Aim ::
Exactly and only the lines from the one containing "f = mix(nt, .4, at.outputs['Fac'], n1.outputs[0])" through the one containing "st = [(.12, a), (.85, c)]" are to be repeated, both ends included.

──────── Data excerpt

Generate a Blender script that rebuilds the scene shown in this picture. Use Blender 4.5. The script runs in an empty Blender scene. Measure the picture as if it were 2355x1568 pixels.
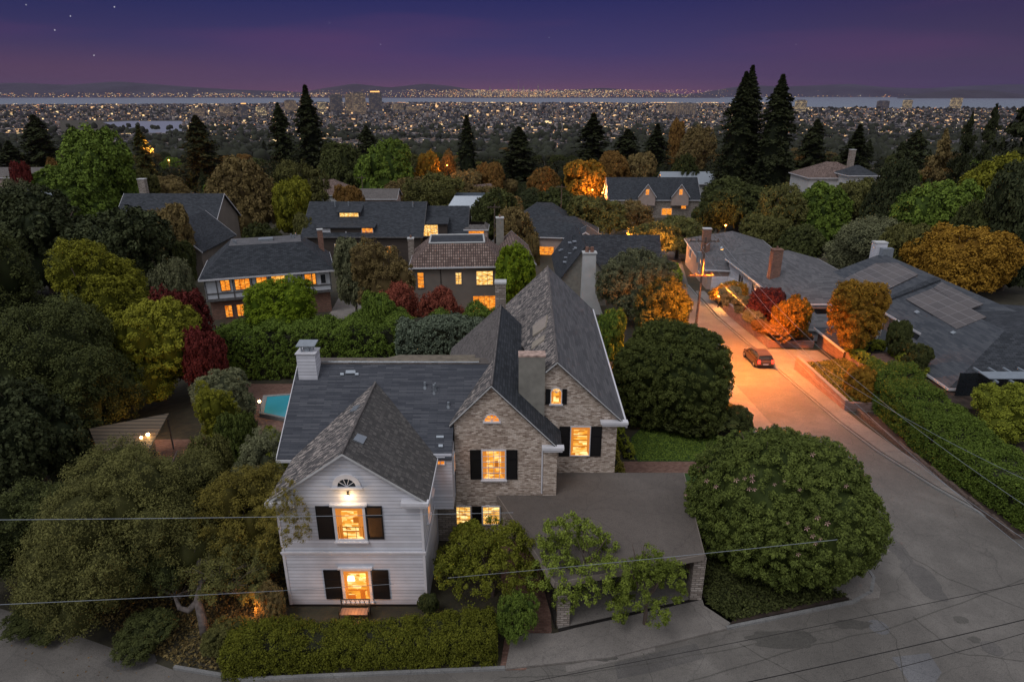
import bpy, bmesh, math, random
import numpy as np
from mathutils import Vector, Matrix, noise
R = math.radians
random.seed(11)
sc = bpy.context.scene
col = sc.collection
# ------------------------------------------------------------------ camera
F = 1500.0; TH = math.atan(569/F); H = 24.0
CT, ST = math.cos(TH), math.sin(TH)
cam = bpy.data.objects.new('camera', bpy.data.cameras.new('camera')); col.objects.link(cam)
cam.location = (0, 0, H); cam.rotation_euler = (math.pi/2-TH, 0, 0)
cam.data.sensor_width = 36; cam.data.lens = F/2354*36; cam.data.clip_start = .5; cam.data.clip_end = 90000
sc.camera = cam
def ray(u, v):
    a = (u-1177)/F; b = (784-v)/F
    return Vector((a, CT+b*ST, -ST+b*CT))
def onz(u, v, z):
    r = ray(u, v); t = (z-H)/r.z
    return Vector((r.x*t, r.y*t, z))
def ony(u, v, y):
    r = ray(u, v); t = y/r.y
    return Vector((r.x*t, y, H+r.z*t))
def onplane(u, v, p, n):
    r = ray(u, v); c = Vector((0, 0, H)); t = (Vector(p)-c).dot(n)/r.dot(n)
    return c+r*t
# ------------------------------------------------------------------ terrain height
GP = [(-200, 0), (30, 0), (80, -3), (150, -8), (250, -15), (400, -28), (600, -45), (1000, -72), (1600, -95), (2200, -100), (90000, -100)]
def gz(y):
    for (a, za), (b, zb) in zip(GP, GP[1:]):
        if y <= b: return za+(zb-za)*(y-a)/(b-a)
    return -100
# ------------------------------------------------------------------ materials
def newmat(name):
    m = bpy.data.materials.new(name); m.use_nodes = True
    nt = m.node_tree; b = nt.nodes['Principled BSDF']
    return m, nt, b
def N(nt, t, **k):
    n = nt.nodes.new(t)
    for a, v in k.items():
        if a in n.inputs.keys(): n.inputs[a].default_value = v
        else: setattr(n, a, v)
    return n
def c4(c): return (c[0], c[1], c[2], 1)
def ramp(nt, stops, src=None):
    r = nt.nodes.new('ShaderNodeValToRGB'); e = r.color_ramp.elements
    e[0].position, e[0].color = stops[0][0], c4(stops[0][1]); e[1].position, e[1].color = stops[-1][0], c4(stops[-1][1])
    for p, c in stops[1:-1]:
        x = e.new(p); x.color = c4(c)
    if src is not None: nt.links.new(src, r.inputs[0])
    return r
def mix(nt, f, a, b, mode='MIX'):
    m = nt.nodes.new('ShaderNodeMix'); m.data_type = 'RGBA'; m.blend_type = mode
    for sock, val in ((m.inputs[0], f), (m.inputs[6], a), (m.inputs[7], b)):
        if hasattr(val, 'is_output'): nt.links.new(val, sock)
        else: sock.default_value = val if not isinstance(val, tuple) else c4(val)
    return m.outputs[2]
def bump(nt, b, src, s, d=.02):
    n = N(nt, 'ShaderNodeBump', Strength=s, Distance=d); nt.links.new(src, n.inputs['Height']); nt.links.new(n.outputs[0], b.inputs['Normal'])
def plain(name, c, rough=.7, var=.25, scale=3., bmp=0., metal=0., spec=.3):
    m, nt, b = newmat(name)
    tc = N(nt, 'ShaderNodeTexCoord'); n1 = N(nt, 'ShaderNodeTexNoise', Scale=scale, Detail=6.)
    nt.links.new(tc.outputs['Object'], n1.inputs['Vector'])
    r = ramp(nt, [(.3, tuple(x*(1-var) for x in c)), (.7, tuple(min(1, x*(1+var)) for x in c))], n1.outputs[0])
    nt.links.new(r.outputs[0], b.inputs['Base Color'])
    b.inputs['Roughness'].default_value = rough; b.inputs['Metallic'].default_value = metal; b.inputs['Specular IOR Level'].default_value = spec
    if bmp:
        n2 = N(nt, 'ShaderNodeTexNoise', Scale=scale*12, Detail=4.); nt.links.new(tc.outputs['Object'], n2.inputs['Vector']); bump(nt, b, n2.outputs[0], bmp)
    return m
def bricky(name, cols, mortar, bw=.22, bh=.075, ms=.012, rough=.85, big=.5, bmp=.6, offset=.5, patch=None, spec=.3, squash=1.):
    """masonry / shingle / tile pattern on metre UVs: cols = dark, mid, light"""
    m, nt, b = newmat(name)
    tc = N(nt, 'ShaderNodeUVMap')
    br = N(nt, 'ShaderNodeTexBrick'); br.offset = offset
    nt.links.new(tc.outputs[0], br.inputs['Vector'])
    br.inputs['Scale'].default_value = 1; br.inputs['Brick Width'].default_value = bw; br.inputs['Row Height'].default_value = bh
    br.inputs['Mortar Size'].default_value = ms; br.inputs['Mortar Smooth'].default_value = .3; br.inputs['Bias'].default_value = 0
    br.inputs['Color1'].default_value = (0, 0, 0, 1); br.inputs['Color2'].default_value = (1, 1, 1, 1); br.inputs['Mortar'].default_value = (.5, .5, .5, 1)
    n1 = N(nt, 'ShaderNodeTexNoise', Scale=big, Detail=5.); nt.links.new(tc.outputs[0], n1.inputs['Vector'])
    n2 = N(nt, 'ShaderNodeTexNoise', Scale=9., Detail=3.); nt.links.new(tc.outputs[0], n2.inputs['Vector'])
    f = mix(nt, .38, br.outputs['Color'], n1.outputs[0]); f = mix(nt, .25, f, n2.outputs[0])
    r = ramp(nt, [(.25, cols[0]), (.5, cols[1]), (.75, cols[2])], f)
    out = mix(nt, br.outputs['Fac'], r.outputs[0], mortar)
    if patch:
        n3 = N(nt, 'ShaderNodeTexNoise', Scale=.35, Detail=6.); nt.links.new(tc.outputs[0], n3.inputs['Vector'])
        rp = ramp(nt, [(.48, (0, 0, 0)), (.62, (1, 1, 1))], n3.outputs[0])
        out = mix(nt, rp.outputs[0], out, patch)
    nt.links.new(out, b.inputs['Base Color']); b.inputs['Roughness'].default_value = rough; b.inputs['Specular IOR Level'].default_value = spec
    inv = N(nt, 'ShaderNodeMath', operation='SUBTRACT'); inv.inputs[0].default_value = 1; nt.links.new(br.outputs['Fac'], inv.inputs[1])
    ad = N(nt, 'ShaderNodeMath', operation='ADD'); nt.links.new(inv.outputs[0], ad.inputs[0]); nt.links.new(n2.outputs[0], ad.inputs[1])
    bump(nt, b, ad.outputs[0], bmp, .015)
    return m
def boards(name, c, pitch=.2, rough=.6, vertical=False, gap=.10, dark=.45):
    """lapped boards: each course leans out towards its lower edge, a real profile written as bump, with a weathered joint"""
    m, nt, b = newmat(name)
    uv = N(nt, 'ShaderNodeUVMap'); sx = N(nt, 'ShaderNodeSeparateXYZ'); nt.links.new(uv.outputs[0], sx.inputs[0])
    dv = N(nt, 'ShaderNodeMath', operation='DIVIDE'); dv.inputs[1].default_value = pitch; nt.links.new(sx.outputs[0 if vertical else 1], dv.inputs[0])
    fr = N(nt, 'ShaderNodeMath', operation='FRACT'); nt.links.new(dv.outputs[0], fr.inputs[0])
    n1 = N(nt, 'ShaderNodeTexNoise', Scale=1.3, Detail=7.); nt.links.new(uv.outputs[0], n1.inputs['Vector'])
    fl = N(nt, 'ShaderNodeMath', operation='FLOOR'); nt.links.new(dv.outputs[0], fl.inputs[0])
    wn = N(nt, 'ShaderNodeTexWhiteNoise', noise_dimensions='1D'); nt.links.new(fl.outputs[0], wn.inputs['W'])
    r = ramp(nt, [(.25, tuple(x*.8 for x in c)), (.75, tuple(min(1, x*1.1) for x in c))], mix(nt, .35, n1.outputs[0], wn.outputs[0]))
    j = ramp(nt, [(0, (1, 1, 1)), (gap, (1, 1, 1)), (gap+.04, (0, 0, 0)), (1, (0, 0, 0))], fr.outputs[0])  # dark strip at each joint stands in for the lap's shadow line
    nt.links.new(mix(nt, j.outputs[0], r.outputs[0], tuple(x*dark for x in c)), b.inputs['Base Color'])
    inv = N(nt, 'ShaderNodeMath', operation='SUBTRACT'); inv.inputs[0].default_value = 1; nt.links.new(fr.outputs[0], inv.inputs[1])
    bump(nt, b, inv.outputs[0], .8, .03); b.inputs['Roughness'].default_value = rough
    return m
def leafmat(name, a, c, b3=None, rough=.6):
    m, nt, b = newmat(name)
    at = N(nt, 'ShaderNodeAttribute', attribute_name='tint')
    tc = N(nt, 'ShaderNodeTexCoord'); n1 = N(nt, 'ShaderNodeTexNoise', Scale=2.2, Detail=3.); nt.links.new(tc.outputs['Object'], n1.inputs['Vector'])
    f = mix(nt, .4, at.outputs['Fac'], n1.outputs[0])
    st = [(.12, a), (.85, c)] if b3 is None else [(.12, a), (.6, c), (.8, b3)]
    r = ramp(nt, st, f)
    oi = N(nt, 'ShaderNodeObjectInfo'); hs = N(nt, 'ShaderNodeHueSaturation')
    mr = N(nt, 'ShaderNodeMapRange'); mr.inputs['To Min'].default_value = .8; mr.inputs['To Max'].default_value = 1.2; nt.links.new(oi.outputs['Random'], mr.inputs['Value'])
    nt.links.new(mr.outputs[0], hs.inputs['Value']); nt.links.new(r.outputs[0], hs.inputs['Color'])
    nt.links.new(hs.outputs[0], b.inputs['Base Color']); b.inputs['Roughness'].default_value = rough; b.inputs['Specular IOR Level'].default_value = .04
    return m
def litmat(name, a=(.5, .13, .008), m_=(1.0, .36, .03), c=(1.25, .72, .18), k=1., sc_=2.2, seed=0.):
    """a lamplit room behind glass: shelves, curtains and walls as warm bands"""
    m, nt, b = newmat(name)
    uv = N(nt, 'ShaderNodeUVMap'); mp = N(nt, 'ShaderNodeMapping'); mp.inputs['Scale'].default_value = (.9, 2.6, 1); mp.inputs['Location'].default_value = (seed, seed*.7, 0)
    nt.links.new(uv.outputs[0], mp.inputs[0])
    n1 = N(nt, 'ShaderNodeTexNoise', Scale=sc_, Detail=2.); nt.links.new(mp.outputs[0], n1.inputs['Vector'])
    v1 = N(nt, 'ShaderNodeTexVoronoi', Scale=sc_*1.6); v1.distance = 'CHEBYCHEV'; nt.links.new(mp.outputs[0], v1.inputs['Vector'])
    f = mix(nt, .45, n1.outputs[0], v1.outputs['Color'])
    bw = N(nt, 'ShaderNodeRGBToBW'); nt.links.new(f, bw.inputs[0])
    r = ramp(nt, [(.3, a), (.48, m_), (.68, c)], bw.outputs[0])
    b.inputs['Base Color'].default_value = (.02, .02, .02, 1); b.inputs['Roughness'].default_value = .1
    nt.links.new(r.outputs[0], b.inputs['Emission Color']); b.inputs['Emission Strength'].default_value = k
    return m
def emit(name, c, k):
    m, nt, b = newmat(name); b.inputs['Base Color'].default_value = c4(c); b.inputs['Emission Color'].default_value = c4(c); b.inputs['Emission Strength'].default_value = k
    return m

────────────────

Task response ::
    f = mix(nt, .4, at.outputs['Fac'], n1.outputs[0])
    st = [(.12, a), (.85, c)] if b3 is None else [(.12, a), (.6, c), (.8, b3)]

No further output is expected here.